The Egyptian Public Prosecution announced Friday that police have identified the scammers involved in the largest monument fraud in the history of Egyptian antiquities.

Egyptian security authorities last week announced that suspects at large defrauded antiquities dealers by creating a fake tomb and passing it off as legitimate in order to pawn off fake artifacts to illegal antiquities dealers.

The Egyptian Public Prosecution said in a statement on Friday that it received a report from police in mid-February that security officers were patrolling al-Hiba area in al-Fashn city, Beni Suef, Upper Egypt, when they approached a group of people on a hill in a desert area with a pick-up truck.

They fled as authorities neared. Security personnel inspected their traces and found a group of suspect pharaonic statues next to a hole closed by iron door and locks.
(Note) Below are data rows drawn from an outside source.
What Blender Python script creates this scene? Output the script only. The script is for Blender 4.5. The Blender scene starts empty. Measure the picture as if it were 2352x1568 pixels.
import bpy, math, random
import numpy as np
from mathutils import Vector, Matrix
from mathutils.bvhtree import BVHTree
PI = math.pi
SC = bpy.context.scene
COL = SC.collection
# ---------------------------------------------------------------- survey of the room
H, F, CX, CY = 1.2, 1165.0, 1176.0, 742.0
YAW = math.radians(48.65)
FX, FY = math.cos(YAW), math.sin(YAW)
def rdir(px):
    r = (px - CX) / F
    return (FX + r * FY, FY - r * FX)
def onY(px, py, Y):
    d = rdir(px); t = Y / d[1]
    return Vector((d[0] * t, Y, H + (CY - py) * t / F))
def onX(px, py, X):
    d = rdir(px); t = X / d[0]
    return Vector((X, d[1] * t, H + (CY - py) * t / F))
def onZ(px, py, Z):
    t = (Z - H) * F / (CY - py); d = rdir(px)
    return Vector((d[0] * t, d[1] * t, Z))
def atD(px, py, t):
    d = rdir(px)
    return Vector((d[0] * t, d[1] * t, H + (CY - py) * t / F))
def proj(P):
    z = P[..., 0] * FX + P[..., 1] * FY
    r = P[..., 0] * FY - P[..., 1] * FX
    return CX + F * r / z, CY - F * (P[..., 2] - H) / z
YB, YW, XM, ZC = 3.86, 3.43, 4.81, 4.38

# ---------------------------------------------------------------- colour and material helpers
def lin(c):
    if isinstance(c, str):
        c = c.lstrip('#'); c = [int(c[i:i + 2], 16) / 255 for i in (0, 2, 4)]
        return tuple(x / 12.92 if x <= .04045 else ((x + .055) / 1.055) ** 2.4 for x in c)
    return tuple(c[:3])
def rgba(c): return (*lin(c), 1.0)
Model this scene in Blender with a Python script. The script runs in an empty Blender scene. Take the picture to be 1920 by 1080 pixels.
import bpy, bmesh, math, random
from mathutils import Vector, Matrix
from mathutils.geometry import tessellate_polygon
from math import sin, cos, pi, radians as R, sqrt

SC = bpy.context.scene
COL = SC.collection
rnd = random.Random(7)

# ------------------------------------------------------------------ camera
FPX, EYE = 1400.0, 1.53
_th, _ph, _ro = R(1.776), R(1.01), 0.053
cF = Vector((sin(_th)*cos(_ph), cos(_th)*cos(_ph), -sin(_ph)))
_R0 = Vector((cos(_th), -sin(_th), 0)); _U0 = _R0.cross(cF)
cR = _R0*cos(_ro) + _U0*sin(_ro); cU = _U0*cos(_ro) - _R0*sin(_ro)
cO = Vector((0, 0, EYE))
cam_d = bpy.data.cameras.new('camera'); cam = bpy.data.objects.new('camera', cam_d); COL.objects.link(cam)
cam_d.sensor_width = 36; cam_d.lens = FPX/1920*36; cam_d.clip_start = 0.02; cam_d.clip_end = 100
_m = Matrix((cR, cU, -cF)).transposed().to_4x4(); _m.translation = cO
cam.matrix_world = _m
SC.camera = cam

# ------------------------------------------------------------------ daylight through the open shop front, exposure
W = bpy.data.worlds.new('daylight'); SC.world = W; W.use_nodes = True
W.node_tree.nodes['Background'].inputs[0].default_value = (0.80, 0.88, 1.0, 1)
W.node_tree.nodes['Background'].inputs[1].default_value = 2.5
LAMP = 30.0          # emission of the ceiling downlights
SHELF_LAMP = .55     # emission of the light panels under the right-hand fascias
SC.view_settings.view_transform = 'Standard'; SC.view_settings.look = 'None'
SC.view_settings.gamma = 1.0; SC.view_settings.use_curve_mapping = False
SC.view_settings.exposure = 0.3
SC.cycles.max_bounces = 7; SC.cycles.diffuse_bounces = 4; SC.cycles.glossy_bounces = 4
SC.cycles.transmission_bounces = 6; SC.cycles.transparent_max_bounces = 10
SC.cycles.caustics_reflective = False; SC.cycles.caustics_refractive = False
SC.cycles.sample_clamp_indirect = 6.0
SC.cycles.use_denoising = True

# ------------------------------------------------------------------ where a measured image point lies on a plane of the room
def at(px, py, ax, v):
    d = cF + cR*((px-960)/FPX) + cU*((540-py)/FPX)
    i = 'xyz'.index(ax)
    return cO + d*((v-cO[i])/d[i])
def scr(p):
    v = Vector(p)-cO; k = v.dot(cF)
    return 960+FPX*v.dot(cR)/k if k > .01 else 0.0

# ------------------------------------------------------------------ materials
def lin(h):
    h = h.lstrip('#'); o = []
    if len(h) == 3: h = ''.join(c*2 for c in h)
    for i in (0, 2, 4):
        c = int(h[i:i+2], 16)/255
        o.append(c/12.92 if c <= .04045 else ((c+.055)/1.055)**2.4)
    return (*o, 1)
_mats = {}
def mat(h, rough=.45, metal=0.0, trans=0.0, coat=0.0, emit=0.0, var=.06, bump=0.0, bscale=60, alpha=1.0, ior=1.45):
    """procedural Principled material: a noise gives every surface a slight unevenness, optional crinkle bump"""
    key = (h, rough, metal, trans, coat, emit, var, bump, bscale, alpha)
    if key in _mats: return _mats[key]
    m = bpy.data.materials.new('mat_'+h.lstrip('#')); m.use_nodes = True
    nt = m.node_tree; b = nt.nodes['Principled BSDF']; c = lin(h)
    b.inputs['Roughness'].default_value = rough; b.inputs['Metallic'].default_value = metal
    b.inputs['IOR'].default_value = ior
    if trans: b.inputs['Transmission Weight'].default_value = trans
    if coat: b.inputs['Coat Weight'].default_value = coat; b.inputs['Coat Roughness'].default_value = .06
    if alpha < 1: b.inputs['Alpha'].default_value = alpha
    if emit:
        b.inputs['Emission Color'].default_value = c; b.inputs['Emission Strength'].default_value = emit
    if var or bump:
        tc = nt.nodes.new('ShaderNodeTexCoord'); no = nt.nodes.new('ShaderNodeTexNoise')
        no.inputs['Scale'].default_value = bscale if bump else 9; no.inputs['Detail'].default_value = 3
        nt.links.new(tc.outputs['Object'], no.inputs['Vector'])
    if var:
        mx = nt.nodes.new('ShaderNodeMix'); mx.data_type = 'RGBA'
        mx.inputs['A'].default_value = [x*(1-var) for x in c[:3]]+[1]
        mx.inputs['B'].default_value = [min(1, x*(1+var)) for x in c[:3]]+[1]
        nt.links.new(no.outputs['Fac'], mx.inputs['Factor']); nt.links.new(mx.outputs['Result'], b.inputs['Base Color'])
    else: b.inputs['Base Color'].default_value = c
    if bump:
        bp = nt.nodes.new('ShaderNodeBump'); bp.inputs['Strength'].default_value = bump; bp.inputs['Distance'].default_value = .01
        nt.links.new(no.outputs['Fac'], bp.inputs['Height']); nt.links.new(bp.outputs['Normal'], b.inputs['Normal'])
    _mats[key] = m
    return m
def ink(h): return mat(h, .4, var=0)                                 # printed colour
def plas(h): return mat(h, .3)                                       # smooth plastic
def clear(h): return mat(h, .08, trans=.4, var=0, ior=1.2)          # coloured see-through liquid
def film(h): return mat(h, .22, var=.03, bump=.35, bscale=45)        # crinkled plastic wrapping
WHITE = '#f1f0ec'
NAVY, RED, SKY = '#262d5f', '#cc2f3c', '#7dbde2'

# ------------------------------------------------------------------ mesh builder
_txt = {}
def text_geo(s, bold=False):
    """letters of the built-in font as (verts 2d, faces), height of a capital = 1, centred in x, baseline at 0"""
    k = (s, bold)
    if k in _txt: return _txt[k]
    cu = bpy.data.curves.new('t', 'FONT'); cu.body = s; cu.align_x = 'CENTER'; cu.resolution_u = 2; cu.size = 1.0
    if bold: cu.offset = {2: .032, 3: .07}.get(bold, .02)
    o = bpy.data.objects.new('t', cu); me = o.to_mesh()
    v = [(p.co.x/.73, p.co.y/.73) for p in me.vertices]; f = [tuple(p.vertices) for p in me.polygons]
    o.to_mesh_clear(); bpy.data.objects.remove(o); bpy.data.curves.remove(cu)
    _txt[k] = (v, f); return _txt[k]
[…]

Police removed it, and found that the hole leads to shaft, which is two meters deep, containing three chambers  resembling a tomb that contained statues of pharaonic figures.

The statement said that: “The Public Prosecution moved to inspect it, accompanied by a committee formed by Tourism and Antiquities Ministry, and the committee deposited a report in which it proved that the sides of the tomb contain iron rods to strengthen them.”

“The drawings engraved on the walls of the three rooms and the statues they contain are all modern imitations and non-archaeological, so the Public Prosecution requested investigations by the Antiquities Investigation Department about the incident,” the Public Prosecution added.

The Antiquities Investigation Department concluded that a group of suspects – who have been identified – had prepared this fake tomb to defraud those who wanted to buy artifacts and seize their money, so the Public Prosecution ordered them to be arrested, and investigations are being completed.